Work instructions:
Find each line with the word "scene" and copy it.

# Information shown start

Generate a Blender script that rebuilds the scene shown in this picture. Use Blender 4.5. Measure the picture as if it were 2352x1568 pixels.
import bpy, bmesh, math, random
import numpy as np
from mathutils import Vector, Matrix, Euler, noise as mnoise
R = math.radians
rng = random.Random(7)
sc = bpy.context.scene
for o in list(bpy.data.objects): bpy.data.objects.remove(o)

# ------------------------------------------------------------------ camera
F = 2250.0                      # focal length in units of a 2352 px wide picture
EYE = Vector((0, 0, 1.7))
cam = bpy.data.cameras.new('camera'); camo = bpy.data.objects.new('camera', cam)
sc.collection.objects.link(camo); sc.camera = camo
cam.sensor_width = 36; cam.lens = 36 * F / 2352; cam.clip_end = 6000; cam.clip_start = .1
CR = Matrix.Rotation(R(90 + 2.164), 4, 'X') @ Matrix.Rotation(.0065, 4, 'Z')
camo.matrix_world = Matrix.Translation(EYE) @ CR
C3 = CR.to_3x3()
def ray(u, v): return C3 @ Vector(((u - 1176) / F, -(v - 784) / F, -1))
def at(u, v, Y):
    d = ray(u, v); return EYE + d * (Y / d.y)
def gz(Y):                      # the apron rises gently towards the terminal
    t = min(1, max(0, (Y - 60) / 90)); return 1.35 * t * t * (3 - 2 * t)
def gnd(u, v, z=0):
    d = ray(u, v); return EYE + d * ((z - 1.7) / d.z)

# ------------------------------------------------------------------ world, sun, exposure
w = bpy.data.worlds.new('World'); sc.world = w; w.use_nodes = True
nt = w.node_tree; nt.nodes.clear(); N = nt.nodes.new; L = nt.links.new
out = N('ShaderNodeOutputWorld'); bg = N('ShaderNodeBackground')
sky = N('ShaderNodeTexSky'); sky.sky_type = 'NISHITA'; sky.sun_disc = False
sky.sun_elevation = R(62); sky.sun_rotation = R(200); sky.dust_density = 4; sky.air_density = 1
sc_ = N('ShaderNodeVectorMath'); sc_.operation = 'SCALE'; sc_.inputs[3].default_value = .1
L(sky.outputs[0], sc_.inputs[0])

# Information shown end

Answer for this exercise:
Generate a Blender script that rebuilds the scene shown in this picture. Use Blender 4.5. Measure the picture as if it were 2352x1568 pixels.
sc = bpy.context.scene